En este quehacer, los miembros de aquellas instituciones vierten en su tarea cotidiana la ideología que los distingue, sus ideas y sus ideales políticos y sociales, sobre un trasfondo de valores democráticos compartidos. Véase, por ejemplo, la trascendencia nacional que puede tener el debate sobre la inclusión o no de una mención del cristianismo en la Constitución europea. Somos legión los que echamos en falta una separación real de la Iglesia católica y el Estado. Según el artículo 16, apartado 3, de la Constitución española, ninguna confesión tendrá carácter estatal. Constitución, la nuestra, cuyo artículo 1, apartado 1, enumera como valores superiores del ordenamiento jurídico la libertad, la justicia, la igualdad y el pluralismo político, y en la que ciertamente no aparece referencia alguna al cristianismo.
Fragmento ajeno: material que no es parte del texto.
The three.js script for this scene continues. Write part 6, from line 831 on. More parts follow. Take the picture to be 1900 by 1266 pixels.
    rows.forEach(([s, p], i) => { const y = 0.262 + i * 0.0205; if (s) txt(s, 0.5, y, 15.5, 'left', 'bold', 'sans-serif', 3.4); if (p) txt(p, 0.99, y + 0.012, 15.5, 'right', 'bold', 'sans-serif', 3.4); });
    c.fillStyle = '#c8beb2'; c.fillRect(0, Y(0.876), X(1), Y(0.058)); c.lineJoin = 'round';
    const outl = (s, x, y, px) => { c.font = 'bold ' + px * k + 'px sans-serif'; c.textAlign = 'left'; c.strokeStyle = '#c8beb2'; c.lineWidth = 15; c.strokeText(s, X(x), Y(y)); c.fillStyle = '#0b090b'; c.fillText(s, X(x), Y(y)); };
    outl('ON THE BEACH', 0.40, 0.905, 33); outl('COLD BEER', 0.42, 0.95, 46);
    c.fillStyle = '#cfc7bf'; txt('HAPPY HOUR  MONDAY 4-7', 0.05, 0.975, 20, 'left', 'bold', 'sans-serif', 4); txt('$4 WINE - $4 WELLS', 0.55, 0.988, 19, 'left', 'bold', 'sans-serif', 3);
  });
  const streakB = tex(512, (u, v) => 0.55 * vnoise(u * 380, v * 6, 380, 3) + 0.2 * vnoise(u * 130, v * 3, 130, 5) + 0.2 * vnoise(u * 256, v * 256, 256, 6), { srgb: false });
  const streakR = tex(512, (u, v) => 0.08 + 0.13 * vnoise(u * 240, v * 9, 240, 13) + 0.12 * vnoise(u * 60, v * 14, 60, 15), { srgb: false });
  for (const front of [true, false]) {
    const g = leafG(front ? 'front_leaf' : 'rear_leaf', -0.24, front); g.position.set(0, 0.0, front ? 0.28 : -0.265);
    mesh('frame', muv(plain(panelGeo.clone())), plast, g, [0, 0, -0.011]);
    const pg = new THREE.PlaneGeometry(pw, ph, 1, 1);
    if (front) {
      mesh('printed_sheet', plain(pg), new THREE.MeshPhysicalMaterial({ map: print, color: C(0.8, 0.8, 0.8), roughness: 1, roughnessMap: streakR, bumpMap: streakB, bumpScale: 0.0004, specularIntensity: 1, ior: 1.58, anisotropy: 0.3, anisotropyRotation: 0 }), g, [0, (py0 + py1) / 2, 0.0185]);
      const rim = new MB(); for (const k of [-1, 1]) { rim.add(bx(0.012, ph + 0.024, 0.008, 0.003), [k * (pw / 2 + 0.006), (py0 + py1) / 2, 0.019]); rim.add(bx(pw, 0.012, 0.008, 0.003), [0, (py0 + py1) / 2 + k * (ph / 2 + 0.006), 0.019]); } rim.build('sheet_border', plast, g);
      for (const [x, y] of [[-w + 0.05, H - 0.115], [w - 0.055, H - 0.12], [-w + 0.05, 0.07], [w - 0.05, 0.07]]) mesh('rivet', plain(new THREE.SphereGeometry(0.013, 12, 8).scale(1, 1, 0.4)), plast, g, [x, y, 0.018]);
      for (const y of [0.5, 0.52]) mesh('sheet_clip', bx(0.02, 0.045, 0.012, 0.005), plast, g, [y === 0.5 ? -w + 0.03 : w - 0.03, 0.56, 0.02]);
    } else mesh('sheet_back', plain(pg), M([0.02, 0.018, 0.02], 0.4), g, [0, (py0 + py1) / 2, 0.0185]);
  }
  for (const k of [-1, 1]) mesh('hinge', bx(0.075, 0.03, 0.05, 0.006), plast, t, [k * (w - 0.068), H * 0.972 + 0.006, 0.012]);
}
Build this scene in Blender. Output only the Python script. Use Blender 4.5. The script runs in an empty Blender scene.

De introducirse tal alusión en la europea, ¿acaso no pretenderán quienes esto defienden su inmediata transposición a nuestro cuerpo constitucional?
Todas estas consideraciones se aplican muy especialmente al Parlamento Europeo y, si cabe, con mayor fuerza dado el anunciado incremento de sus competencias. Los eurodiputados son igualmente criaturas de sus creencias y de sus opiniones políticas cuyas consecuencias, una vez puestas aquéllas en práctica, en modo alguno nos afectan por igual. No quedemos cruzados de brazos ante la apuesta del 13 de junio. No fallemos. Ésta es nuestra responsabilidad más inmediata, como ciudadanos europeos que somos. La de hacer triunfar en la nueva Cámara -institución democrática por excelencia, en la que reside, aunque aún de manera incipiente, una soberanía europea-, los mismos ideales de progreso que han llevado a La Moncloa a un nuevo presidente del Gobierno.
Máximo Cajal es embajador de España.